聖火台のレプリカの前で行われた「出発記念式」

迎えた聖火リレー当日。川口市では「まん延防止等重点措置」が適用されていたため公道での聖火リレーは中止になりましたが、その代わりに「出発記念式」が行われました。鈴木さんは埼玉県での最初のランナーとしてユニフォームを着て登場。会場では小雨が降り続くなど、式典日和ではありませんでした。川口市を走る予定だったランナーとともに入場した鈴木さんの表情は硬く、やや緊張している様子でした。司会の女性に名前を呼ばれると、はっきりとした返事をして壇上に上った鈴木さん。
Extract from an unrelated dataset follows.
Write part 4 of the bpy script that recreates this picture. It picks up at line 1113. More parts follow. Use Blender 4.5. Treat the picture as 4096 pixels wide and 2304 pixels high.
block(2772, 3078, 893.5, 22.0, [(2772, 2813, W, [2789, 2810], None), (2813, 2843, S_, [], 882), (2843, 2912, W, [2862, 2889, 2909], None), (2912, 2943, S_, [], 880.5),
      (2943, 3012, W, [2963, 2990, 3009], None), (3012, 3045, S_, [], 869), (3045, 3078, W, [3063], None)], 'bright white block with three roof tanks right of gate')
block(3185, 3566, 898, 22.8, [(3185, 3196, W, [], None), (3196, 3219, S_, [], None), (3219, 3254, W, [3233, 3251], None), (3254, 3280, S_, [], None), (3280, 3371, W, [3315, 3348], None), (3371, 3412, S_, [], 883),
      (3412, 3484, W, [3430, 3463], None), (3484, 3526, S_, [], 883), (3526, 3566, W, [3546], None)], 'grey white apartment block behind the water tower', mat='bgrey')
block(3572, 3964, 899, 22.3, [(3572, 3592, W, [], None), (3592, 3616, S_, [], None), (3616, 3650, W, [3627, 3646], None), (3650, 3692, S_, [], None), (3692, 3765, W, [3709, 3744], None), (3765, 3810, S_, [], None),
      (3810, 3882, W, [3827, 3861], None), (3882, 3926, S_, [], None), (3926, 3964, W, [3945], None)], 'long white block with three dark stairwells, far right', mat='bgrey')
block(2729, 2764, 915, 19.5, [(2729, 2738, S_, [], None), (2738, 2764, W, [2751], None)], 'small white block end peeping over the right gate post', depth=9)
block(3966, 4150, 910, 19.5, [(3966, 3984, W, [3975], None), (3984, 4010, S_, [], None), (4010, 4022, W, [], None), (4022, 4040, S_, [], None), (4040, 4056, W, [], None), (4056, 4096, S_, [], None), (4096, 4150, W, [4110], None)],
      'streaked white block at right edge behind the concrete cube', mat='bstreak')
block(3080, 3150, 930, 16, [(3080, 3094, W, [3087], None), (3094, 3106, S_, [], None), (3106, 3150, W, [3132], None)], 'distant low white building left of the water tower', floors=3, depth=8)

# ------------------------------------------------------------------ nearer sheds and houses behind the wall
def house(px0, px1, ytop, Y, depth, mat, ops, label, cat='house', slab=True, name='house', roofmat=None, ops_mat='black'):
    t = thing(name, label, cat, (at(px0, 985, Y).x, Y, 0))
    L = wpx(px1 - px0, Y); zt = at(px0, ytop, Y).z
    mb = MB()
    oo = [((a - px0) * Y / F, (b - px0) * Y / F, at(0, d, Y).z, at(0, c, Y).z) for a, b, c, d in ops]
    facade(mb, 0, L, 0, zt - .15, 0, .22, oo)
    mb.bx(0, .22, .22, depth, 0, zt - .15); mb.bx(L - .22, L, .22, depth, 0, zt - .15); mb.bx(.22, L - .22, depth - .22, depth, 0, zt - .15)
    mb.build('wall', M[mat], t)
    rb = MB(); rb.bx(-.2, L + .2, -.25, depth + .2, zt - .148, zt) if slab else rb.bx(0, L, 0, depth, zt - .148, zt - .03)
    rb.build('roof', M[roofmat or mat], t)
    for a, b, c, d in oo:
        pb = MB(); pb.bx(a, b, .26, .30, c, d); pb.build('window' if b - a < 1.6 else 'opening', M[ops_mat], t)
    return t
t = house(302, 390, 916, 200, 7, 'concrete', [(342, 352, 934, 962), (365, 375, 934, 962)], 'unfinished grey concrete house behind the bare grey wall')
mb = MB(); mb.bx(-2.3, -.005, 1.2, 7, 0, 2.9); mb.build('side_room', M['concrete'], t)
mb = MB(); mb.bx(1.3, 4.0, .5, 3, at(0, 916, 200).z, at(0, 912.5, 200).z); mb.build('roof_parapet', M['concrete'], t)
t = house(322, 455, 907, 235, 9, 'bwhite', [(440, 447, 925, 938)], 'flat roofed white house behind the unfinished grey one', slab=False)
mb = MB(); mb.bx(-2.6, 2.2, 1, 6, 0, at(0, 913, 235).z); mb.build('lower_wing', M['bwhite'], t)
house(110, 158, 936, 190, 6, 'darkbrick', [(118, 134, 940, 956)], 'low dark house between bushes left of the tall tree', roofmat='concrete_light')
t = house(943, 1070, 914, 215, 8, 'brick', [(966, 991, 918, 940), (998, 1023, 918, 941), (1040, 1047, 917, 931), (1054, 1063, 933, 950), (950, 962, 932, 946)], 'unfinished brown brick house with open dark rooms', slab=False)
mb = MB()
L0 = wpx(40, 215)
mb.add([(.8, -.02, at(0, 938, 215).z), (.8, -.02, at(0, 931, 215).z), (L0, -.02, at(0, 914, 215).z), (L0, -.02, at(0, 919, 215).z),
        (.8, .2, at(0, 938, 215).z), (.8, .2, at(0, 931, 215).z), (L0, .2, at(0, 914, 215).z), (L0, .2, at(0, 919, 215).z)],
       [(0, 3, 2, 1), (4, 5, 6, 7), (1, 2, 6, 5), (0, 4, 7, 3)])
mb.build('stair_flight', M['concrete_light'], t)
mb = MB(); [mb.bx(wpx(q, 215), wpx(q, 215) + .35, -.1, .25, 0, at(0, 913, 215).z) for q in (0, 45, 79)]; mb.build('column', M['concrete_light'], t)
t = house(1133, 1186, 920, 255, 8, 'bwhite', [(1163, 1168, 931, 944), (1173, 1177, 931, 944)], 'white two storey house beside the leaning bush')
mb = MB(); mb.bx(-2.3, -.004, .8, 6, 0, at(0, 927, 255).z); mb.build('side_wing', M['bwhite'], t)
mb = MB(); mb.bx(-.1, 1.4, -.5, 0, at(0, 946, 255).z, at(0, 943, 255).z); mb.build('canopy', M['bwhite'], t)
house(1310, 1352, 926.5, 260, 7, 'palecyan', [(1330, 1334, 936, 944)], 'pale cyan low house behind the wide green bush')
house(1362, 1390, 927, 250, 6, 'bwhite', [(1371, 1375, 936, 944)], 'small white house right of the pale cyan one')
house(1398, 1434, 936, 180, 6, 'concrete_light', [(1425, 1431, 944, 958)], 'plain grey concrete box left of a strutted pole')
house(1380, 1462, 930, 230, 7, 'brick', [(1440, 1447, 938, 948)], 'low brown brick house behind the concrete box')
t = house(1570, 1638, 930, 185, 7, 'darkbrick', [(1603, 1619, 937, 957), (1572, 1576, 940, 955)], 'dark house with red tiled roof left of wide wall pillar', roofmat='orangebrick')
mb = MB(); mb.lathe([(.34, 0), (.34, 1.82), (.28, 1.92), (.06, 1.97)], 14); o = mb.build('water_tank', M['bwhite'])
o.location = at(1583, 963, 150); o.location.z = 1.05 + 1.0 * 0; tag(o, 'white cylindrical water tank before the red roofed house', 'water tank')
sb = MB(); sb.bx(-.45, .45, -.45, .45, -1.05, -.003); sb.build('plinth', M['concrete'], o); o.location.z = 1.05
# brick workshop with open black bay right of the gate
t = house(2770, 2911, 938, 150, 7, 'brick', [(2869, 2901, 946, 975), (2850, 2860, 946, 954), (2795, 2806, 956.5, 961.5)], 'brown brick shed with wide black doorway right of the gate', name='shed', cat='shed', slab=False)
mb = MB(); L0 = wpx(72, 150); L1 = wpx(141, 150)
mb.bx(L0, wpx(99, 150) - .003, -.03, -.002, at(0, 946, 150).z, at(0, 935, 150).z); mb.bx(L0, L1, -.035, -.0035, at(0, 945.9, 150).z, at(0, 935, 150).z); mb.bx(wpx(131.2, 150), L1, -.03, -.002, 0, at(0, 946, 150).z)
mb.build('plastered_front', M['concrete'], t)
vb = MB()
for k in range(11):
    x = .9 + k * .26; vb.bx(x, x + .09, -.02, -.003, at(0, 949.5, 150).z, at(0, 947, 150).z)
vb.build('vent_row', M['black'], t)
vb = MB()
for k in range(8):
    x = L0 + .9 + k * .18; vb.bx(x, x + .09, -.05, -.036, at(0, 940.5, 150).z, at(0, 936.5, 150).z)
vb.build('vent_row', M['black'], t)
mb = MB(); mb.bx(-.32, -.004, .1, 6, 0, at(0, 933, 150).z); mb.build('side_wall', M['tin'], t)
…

父と兄とともに作った聖火台の前で、聖火とともに写真撮影を行いました。

点火セレモニーで次のランナーに聖火をつなぐ鈴木さん

聖火をつなぐ

そして、鈴木さんは7月8日、埼玉県内のゴール地点となっていた、さいたま市の「さいたま新都心公園」で行われた「点火セレモニー」に参加しました。聖火台の前から走るという鈴木さんの夢はかないませんでしたが、「トーチキス」を行って、聖火をつなぐことはできました。
 

「本当は、兄の命日なんで、親父と、兄3人の5人で走るつもりだったんだけど、それが走れないんだけど、きょう改めて聖火台の前で手をあわせた。走れなかったのは残念だが、仕方がない。古い聖火台から新しい聖火台に火がつくことをお祈りして世界平和を祈願したい」

これからの「川口の鋳物」への期待

取材の中で鈴木さんは「今はいろんなことが機械でできるようになり、昔のようにすべて手で作るということはほとんどなくなった」と少し悲しそうな表情で話していました。一方、「これから若い人が今の文化と古い文化を足し合わせて新しい、いい文化を作ってくれる。これを楽しみにしている」と話してくれました。今後の川口の鋳物がどのように新しい文化として継承されていくのか。今後も注目していきたいと思います。